His results are very respectable, but his methods were tainted. Just like frequent reader Young Illiniwek's favorite President: Richard Nixon. Successful, but shady. And for similar reasons, he must go. I think the general sentiment in Hoosier Nation is comparable to that in the U.S.A. during Nixon's resignation, too. General disbelief, pity, anger, but with a strange acceptance, too.

Maybe a baseball analogy is better: some people get crucified, like Pete Rose or Kelvin Sampson, while others get off relatively easy, like Andy Pettite, Bryan Roberts, Jason Giambi, etc. Can you really say that what Sampson has done, events and Oklahoma AND IU considered, is worse that happened under John Calipari's watch at UMass, where their Final Four appearance has an asterisk next to it?

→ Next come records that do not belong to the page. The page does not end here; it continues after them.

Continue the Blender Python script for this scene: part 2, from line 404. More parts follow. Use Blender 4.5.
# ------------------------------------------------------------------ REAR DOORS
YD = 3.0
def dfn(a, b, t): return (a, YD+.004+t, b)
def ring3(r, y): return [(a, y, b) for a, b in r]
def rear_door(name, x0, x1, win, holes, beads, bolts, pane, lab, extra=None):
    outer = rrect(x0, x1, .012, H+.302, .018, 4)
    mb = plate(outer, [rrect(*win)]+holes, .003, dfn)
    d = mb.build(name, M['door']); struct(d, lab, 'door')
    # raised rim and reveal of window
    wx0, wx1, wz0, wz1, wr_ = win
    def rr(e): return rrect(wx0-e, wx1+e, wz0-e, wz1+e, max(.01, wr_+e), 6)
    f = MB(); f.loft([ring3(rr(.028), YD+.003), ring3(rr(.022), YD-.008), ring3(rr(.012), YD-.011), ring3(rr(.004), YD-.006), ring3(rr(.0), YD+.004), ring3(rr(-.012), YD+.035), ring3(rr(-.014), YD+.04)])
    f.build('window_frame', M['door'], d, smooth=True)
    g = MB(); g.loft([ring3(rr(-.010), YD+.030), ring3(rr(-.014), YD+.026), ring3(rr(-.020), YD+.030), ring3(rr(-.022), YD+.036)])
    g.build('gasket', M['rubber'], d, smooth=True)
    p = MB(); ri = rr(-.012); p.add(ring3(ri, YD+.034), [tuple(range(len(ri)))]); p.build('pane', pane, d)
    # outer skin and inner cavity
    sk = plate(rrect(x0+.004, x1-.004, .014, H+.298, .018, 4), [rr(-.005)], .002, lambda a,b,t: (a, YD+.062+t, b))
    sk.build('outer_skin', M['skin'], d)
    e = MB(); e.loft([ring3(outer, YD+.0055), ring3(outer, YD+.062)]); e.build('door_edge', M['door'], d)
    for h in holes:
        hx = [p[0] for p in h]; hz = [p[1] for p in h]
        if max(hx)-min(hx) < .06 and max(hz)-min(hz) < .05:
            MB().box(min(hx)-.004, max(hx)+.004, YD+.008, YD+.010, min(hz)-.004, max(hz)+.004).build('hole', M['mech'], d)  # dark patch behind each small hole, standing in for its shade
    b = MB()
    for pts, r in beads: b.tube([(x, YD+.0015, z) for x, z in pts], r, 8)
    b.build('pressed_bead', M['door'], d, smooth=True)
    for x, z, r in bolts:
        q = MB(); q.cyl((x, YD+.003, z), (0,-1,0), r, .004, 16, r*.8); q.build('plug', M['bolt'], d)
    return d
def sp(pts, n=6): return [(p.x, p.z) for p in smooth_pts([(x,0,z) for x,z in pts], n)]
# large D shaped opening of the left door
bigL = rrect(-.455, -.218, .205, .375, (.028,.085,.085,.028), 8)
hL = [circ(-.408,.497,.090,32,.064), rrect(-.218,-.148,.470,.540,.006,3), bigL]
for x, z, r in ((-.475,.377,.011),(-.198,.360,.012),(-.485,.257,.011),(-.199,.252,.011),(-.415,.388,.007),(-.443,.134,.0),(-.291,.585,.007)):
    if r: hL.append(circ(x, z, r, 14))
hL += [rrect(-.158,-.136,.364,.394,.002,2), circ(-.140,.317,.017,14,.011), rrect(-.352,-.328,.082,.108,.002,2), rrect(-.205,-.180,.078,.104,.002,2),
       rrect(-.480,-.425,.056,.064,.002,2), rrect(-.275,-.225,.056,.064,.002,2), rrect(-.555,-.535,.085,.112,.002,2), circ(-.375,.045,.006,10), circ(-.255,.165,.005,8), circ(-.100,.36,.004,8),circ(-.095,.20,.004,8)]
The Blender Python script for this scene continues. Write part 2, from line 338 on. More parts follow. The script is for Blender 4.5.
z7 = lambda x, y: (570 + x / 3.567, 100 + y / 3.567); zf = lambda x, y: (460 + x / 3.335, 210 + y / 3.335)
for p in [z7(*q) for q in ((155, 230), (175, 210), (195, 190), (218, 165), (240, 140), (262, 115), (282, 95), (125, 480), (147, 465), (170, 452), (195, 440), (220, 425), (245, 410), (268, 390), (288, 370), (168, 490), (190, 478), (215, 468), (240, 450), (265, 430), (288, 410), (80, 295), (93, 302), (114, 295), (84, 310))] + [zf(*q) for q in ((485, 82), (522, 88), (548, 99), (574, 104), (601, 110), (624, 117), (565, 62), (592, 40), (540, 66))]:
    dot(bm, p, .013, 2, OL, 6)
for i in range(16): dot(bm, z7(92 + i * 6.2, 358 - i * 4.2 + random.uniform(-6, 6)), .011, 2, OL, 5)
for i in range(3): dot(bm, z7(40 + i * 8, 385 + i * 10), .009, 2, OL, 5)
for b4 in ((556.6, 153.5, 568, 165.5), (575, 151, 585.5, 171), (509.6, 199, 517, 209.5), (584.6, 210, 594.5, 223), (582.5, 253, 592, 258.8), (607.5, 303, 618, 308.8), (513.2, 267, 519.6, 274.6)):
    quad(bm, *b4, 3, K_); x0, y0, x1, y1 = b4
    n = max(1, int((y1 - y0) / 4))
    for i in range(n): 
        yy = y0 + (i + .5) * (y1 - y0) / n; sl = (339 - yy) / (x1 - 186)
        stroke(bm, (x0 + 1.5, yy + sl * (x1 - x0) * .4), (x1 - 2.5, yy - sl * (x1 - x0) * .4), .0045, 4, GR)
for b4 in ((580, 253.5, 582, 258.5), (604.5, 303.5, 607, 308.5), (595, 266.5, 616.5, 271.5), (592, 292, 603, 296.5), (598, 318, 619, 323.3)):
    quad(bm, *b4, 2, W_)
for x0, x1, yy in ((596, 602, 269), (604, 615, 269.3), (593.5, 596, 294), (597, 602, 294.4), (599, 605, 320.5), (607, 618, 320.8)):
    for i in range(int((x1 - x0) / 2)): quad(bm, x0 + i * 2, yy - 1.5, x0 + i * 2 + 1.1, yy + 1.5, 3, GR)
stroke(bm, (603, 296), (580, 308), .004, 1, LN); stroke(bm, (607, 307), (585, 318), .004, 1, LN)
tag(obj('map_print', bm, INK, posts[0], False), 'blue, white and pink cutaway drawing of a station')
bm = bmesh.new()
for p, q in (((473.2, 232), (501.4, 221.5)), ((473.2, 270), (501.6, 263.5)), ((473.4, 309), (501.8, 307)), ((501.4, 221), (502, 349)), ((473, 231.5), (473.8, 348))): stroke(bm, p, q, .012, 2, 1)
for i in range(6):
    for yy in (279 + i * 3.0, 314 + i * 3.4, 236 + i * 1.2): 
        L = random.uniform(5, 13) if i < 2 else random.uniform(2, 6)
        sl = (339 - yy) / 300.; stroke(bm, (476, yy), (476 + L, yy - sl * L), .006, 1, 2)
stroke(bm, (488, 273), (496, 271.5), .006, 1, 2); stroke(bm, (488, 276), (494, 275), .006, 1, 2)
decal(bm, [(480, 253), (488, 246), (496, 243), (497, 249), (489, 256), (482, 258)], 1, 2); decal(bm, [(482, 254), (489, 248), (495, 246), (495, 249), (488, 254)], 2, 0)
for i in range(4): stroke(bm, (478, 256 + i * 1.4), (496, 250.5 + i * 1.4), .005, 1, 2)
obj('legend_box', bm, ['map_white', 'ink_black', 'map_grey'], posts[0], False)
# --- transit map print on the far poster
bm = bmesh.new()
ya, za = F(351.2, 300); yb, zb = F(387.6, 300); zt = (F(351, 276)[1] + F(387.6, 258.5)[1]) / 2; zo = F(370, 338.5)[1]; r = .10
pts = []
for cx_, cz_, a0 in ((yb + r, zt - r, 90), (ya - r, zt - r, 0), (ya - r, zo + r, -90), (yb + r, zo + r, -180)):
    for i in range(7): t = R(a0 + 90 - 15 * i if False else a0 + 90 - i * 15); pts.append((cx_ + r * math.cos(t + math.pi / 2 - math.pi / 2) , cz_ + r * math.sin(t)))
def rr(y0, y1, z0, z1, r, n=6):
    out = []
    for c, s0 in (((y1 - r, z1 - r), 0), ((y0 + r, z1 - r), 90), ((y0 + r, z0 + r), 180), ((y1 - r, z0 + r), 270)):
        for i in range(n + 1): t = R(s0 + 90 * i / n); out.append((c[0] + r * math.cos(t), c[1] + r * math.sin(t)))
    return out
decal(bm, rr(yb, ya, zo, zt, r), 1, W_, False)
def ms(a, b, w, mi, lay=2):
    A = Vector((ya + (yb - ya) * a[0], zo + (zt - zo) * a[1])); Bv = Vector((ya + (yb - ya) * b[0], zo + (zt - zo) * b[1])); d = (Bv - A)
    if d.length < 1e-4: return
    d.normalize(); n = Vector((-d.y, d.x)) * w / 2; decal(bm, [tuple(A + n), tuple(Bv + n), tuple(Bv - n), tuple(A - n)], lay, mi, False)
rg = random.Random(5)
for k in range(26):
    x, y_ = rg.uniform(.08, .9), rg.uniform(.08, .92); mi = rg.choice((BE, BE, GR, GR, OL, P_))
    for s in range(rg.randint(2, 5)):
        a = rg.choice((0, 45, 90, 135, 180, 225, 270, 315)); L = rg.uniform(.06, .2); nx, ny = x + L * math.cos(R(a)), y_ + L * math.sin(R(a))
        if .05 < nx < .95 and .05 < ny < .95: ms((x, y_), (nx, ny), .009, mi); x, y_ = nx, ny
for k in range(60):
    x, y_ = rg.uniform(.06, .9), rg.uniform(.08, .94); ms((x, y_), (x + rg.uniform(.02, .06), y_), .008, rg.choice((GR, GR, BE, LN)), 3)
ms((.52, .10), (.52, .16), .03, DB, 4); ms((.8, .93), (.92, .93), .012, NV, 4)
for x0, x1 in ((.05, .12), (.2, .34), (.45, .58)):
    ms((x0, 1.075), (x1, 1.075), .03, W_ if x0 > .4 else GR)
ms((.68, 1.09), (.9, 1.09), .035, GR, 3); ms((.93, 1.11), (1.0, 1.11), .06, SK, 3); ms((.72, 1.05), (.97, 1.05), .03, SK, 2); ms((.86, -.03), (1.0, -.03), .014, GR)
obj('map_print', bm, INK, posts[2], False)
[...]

IU will move on, probably with Dan Dakich, maybe, just maybe (but not likely), with Kelvin Sampson. And maybe they'll go far this year. But unless they win it all, and perhaps even if they do, this year will go down as one of the darkest in IU history. Maybe even worse than the year 2000. We just have to stand up and face it like true fans, and support the program. And hope that looking back in a few decades, the Hoosiers regroup from this with a new leader and new purpose, and hopefully minimal NCAA infractions.

2 comments:

Young Swole said...

I'd feel more sorry for IU if they hadn't known what kind of coach they were hiring in the first place. Sampson's reputation as an illegal recruiter was well known to IU when they hired him, so i have little pity for this outcome. UGA did the same thing with Harrick, and the short term gain the program had has been destroyed by the struggles ever since. I hope this one year is worth the pain of the next 5 years for the sake of IU fans, but in hindsight it likely won't be.

Unknown said...

Furburgers you asshole I could care less about the chickenshit AD and retarded former-president who made this hire with full knowledge of Cell-vin Sanctions rap sheet. I feel bad for the players and fans who shed their blood, sweat, and tears for the program, desperately wanted to root for Sampson and who were encouraged by his results last year and this year, and then had the rug pulled out from under them last week.